THE REQUEST>
Transcribe the stretch of entries below from the line with "were 4096x3072 pixels." through the line with "COL = S.collection", exactly and with both ends included; leave out all other lines.

== SUPPLIED ENTRIES

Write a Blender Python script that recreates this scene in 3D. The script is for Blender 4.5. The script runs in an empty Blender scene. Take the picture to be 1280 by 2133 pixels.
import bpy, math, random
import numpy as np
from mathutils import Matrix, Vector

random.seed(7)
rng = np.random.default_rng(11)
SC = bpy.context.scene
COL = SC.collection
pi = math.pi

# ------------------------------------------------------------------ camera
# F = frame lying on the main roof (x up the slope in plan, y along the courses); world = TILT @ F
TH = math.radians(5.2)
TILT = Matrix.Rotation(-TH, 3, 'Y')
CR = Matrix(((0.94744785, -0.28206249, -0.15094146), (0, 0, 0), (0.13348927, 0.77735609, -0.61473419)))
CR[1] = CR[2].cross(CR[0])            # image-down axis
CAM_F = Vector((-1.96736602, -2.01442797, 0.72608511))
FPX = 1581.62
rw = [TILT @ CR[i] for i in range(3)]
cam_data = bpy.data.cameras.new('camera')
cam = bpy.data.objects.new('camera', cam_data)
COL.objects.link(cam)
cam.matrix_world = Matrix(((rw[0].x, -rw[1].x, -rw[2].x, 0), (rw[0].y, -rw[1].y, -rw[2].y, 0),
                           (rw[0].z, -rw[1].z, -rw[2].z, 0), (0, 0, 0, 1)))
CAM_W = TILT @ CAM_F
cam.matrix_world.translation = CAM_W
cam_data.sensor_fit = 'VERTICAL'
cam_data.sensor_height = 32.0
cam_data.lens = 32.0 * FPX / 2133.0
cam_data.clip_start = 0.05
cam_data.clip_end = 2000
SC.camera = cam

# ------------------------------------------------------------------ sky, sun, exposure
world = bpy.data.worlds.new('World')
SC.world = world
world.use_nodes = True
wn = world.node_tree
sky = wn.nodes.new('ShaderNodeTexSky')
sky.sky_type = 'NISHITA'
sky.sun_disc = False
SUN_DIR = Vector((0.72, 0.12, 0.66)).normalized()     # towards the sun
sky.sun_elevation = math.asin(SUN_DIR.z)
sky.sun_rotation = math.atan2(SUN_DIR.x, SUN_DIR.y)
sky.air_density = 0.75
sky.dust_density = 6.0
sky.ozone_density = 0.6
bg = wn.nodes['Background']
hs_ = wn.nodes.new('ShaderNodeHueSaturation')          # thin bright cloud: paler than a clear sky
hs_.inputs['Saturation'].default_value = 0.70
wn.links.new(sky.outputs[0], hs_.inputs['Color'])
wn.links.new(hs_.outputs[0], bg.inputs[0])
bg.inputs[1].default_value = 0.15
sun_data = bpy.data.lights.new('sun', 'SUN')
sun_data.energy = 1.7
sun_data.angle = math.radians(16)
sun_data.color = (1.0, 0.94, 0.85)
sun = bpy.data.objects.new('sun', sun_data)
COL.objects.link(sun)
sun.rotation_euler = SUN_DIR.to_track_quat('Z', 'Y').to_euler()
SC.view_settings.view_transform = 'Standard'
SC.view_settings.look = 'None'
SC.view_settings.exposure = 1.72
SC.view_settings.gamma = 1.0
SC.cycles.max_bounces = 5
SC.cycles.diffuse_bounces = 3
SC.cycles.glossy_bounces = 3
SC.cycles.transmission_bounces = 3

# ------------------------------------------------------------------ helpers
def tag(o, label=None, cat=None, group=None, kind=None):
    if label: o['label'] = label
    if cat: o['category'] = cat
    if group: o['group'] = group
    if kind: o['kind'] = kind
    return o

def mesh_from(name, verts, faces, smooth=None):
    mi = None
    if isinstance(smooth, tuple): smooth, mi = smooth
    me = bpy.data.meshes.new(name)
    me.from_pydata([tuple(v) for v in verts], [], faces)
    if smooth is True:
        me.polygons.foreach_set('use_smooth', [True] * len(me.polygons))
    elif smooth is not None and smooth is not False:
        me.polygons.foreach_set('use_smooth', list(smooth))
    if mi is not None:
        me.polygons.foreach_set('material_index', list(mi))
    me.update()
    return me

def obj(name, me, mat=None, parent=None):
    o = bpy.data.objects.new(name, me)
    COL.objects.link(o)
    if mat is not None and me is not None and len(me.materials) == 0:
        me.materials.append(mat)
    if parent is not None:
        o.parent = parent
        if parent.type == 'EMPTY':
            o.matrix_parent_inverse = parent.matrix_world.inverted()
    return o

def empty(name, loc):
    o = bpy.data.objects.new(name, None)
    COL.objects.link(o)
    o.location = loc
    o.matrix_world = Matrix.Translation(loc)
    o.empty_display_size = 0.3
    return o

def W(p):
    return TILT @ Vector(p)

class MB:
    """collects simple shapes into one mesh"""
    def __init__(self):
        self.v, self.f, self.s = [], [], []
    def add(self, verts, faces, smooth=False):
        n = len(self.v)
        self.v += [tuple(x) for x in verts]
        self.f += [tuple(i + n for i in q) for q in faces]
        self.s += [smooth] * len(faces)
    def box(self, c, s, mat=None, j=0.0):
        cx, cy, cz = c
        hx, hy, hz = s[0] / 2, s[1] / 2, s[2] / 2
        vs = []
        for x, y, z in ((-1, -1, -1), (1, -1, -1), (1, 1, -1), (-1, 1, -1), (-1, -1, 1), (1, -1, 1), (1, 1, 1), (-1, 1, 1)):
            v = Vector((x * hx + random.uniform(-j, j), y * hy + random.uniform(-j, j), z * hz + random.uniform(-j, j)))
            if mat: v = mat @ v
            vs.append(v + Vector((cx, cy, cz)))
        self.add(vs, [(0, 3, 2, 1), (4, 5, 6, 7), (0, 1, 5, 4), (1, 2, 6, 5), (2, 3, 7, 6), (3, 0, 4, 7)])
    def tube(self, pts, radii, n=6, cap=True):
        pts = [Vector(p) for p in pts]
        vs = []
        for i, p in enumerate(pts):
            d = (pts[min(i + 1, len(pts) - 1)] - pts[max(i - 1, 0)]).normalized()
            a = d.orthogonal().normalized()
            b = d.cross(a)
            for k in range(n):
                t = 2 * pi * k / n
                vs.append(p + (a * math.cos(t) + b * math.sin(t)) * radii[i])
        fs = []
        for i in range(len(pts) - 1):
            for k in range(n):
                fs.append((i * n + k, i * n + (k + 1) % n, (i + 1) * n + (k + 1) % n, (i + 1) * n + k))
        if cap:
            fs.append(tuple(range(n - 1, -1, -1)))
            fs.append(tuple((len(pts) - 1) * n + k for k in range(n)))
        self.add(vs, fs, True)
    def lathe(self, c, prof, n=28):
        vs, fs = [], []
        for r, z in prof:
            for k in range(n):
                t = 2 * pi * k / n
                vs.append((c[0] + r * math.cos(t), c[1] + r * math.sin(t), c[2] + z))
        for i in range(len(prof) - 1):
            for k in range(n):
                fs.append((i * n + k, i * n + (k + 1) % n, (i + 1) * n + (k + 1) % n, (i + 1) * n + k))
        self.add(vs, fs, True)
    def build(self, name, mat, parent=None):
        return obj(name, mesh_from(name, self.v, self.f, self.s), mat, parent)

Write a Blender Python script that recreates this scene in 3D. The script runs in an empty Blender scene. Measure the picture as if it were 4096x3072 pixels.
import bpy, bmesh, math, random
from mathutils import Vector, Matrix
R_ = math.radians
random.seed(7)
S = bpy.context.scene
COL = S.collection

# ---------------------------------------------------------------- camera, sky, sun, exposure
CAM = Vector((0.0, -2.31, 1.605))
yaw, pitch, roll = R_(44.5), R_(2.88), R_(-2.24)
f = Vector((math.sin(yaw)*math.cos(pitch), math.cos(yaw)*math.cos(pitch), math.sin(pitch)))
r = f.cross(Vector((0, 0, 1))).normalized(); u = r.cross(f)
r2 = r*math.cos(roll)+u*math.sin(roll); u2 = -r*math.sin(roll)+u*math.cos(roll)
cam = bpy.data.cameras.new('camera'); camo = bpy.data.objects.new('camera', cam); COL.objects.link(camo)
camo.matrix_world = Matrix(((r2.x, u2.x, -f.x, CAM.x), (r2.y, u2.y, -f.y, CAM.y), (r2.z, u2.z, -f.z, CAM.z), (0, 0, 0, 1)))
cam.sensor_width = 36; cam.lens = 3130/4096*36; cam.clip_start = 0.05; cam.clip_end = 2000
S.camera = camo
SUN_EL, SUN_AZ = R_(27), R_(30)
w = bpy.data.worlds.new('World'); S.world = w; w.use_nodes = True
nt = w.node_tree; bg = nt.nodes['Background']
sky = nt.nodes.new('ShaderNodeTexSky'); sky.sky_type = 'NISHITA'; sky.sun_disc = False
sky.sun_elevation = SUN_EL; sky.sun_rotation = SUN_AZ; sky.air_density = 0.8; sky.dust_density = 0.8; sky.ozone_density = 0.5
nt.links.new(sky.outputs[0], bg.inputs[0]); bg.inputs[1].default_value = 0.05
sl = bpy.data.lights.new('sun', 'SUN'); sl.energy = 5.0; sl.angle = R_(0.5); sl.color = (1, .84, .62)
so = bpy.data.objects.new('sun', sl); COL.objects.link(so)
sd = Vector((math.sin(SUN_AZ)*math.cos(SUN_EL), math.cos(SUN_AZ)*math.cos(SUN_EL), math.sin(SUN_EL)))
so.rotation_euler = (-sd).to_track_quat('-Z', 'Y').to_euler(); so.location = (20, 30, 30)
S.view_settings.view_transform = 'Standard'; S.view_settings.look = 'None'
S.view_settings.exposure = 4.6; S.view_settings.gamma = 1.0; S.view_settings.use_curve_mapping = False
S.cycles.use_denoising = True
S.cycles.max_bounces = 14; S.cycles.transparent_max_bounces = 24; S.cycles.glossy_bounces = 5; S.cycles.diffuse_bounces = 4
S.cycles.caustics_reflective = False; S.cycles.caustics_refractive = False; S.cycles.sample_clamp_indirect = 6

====

TASK ANSWER>
Write a Blender Python script that recreates this scene in 3D. The script runs in an empty Blender scene. Measure the picture as if it were 4096x3072 pixels.
import bpy, bmesh, math, random
from mathutils import Vector, Matrix
R_ = math.radians
random.seed(7)
S = bpy.context.scene
COL = S.collection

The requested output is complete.